Brad making sure his feet are pristine for the days hike. Bark Bay hut.

The Great Walks huts sell out quickly, so we actually booked this in May 2016 when the Department of Conservation opened it up!  The Abel Tasman Coastline Trek was sunny, beachy, and “cruisy” as locals refer to it.  The first morning, there was a pod of dolphins that passed 50 feet from the beach! There are freshwater pools dotting the trek, a treat to jump in during the 60 km 5 day hike.  You get to know the group of people on the same hut route fairly well- the spaces are all shared, and you should always get to know your bedfellows.  We found it to be a very social experience, and hilarious when one night we landed up sharing one long bunk with a family of 11 kiwis on holiday!

There were also estuary crossings, where you have to wait until low tide to wade through what would otherwise be ocean and continue the trek.
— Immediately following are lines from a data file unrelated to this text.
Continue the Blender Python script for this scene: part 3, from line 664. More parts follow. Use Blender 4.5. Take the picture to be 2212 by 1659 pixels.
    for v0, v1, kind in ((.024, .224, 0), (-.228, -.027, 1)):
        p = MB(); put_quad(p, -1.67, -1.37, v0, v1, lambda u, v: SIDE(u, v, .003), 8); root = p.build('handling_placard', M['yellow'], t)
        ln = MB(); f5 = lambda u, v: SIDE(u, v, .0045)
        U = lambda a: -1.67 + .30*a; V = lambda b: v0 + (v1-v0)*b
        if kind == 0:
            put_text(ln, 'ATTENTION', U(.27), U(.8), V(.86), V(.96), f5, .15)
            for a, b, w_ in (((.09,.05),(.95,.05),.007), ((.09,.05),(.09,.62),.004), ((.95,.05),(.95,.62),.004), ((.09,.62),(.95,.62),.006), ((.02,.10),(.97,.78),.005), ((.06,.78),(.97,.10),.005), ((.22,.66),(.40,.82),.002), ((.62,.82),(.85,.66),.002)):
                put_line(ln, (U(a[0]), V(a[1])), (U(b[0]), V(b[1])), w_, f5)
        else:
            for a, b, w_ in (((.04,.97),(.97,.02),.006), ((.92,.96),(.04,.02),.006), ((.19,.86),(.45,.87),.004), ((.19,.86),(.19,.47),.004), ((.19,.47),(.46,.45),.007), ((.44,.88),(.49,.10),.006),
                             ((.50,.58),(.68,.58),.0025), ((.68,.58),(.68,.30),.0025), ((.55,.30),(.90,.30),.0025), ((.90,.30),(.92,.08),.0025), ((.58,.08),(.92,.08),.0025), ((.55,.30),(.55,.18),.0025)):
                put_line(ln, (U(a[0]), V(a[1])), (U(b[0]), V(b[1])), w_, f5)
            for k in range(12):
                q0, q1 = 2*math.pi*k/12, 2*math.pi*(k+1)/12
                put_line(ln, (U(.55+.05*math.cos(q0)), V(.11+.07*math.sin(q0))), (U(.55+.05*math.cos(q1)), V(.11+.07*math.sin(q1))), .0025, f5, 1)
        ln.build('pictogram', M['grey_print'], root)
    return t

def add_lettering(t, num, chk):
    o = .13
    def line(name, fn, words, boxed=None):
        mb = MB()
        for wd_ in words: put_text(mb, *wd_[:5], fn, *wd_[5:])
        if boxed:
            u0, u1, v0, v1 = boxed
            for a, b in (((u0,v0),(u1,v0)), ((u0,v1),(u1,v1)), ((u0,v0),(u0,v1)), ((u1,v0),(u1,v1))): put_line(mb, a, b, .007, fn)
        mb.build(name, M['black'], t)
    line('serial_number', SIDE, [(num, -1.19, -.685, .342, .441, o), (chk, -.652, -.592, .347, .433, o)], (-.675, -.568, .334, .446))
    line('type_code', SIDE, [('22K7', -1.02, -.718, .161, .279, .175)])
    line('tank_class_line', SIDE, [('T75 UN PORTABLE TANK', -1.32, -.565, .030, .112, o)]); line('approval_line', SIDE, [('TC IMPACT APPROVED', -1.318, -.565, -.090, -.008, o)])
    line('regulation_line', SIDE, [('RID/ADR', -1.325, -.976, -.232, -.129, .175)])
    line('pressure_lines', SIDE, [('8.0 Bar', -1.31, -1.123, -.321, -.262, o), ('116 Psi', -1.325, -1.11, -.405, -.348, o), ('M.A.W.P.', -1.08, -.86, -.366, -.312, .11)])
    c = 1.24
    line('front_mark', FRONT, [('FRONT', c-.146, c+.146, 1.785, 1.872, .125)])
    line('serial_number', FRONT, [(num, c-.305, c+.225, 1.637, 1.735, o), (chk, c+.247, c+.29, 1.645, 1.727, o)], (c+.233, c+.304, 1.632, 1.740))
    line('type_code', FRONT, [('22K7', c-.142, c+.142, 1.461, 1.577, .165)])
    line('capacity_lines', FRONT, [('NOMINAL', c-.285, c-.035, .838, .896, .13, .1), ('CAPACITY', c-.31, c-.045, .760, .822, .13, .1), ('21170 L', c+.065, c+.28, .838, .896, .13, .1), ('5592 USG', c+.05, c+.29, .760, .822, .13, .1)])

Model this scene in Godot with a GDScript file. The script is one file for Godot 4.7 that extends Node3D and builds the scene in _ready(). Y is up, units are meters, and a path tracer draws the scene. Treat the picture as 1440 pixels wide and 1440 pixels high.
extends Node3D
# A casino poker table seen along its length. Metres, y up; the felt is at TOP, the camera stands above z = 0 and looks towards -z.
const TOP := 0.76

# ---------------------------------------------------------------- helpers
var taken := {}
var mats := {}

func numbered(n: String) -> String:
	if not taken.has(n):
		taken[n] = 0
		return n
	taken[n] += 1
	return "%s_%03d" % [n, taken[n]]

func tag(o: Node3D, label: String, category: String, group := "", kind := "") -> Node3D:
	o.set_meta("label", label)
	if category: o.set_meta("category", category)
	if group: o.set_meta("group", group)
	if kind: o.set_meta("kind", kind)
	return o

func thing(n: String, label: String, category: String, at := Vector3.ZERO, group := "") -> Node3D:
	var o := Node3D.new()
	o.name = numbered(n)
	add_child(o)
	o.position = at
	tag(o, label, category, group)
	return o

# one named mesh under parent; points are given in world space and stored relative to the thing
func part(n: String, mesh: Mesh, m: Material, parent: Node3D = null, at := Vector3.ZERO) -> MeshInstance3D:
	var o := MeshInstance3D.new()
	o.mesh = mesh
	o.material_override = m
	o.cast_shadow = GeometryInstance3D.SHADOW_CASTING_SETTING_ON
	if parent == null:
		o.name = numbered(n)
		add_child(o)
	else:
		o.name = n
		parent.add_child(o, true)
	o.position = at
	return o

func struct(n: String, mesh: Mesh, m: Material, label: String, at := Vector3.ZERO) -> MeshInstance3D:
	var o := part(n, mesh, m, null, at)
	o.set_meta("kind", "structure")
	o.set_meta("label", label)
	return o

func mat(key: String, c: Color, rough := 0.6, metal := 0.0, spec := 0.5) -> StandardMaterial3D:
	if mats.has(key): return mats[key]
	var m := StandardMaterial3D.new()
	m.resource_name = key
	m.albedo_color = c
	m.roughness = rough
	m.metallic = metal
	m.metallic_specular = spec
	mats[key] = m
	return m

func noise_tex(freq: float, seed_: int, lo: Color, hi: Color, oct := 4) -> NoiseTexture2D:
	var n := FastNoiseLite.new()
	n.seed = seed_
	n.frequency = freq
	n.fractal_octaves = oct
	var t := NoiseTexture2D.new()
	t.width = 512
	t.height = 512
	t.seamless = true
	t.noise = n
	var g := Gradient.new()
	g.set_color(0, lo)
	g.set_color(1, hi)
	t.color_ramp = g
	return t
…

Our fourth day, the estuary crossing was late in the day, so instead of starting a 16 km day in the mid-day heat, we toyed with the crazy idea of starting our day in the midnight moonlight.  Checked with the Ranger if there’s any issues, to a response of “You’re good as gold”.  Tally ho!

Propping up the pack on the side of a bridge = pure joy!

So we crept out into a starry night and had one of our best hiking experiences in our lives.  We started at 1:30 in the morning to the sound of variable oyster catchers (type of bird) in the distance, the moon and stars lighting the estuary crossing, the Southern Cross (Southern Hemisphere’s version of the North Star) clearly seen, as well as Te Manu Rore (The Bird Snare), which we call Orion’s Belt, but here the belt is a bird perch, and the sword of Orion, a bird snare.  The bird sitting on the perch is treasured here, a Kereru or NZ Wood Pigeon.

Kereru

Trails lined with glow worms, disorientation on the beaches (we couldn’t see the trail markers without being very close to them), a gradual brightening & watching the sunrise from a hillside, followed by deafening birdsong at dawn.  Emerging on our last beach, the sandflies seemed to have woken up as well, so we were well motivated to keep on even if we were a little sleepy.  We arrived at the hut at 8 am to put breakfast together and nap til noon.

Emerging on a beach at sunrise 

After the hike, we spent a week at hostels in the region, checking things out. This and that: explored a few towns/cities, hit up a fantastic Karaoke night, day tripped and watched “The Hustler” with Paul Newman at an outdoor viewing, started up playing hackey sack once again. Good times & more to come!

View from a Brad: It’s legal to urinate on the back left tire of a car here. Apparently, it has to be your car.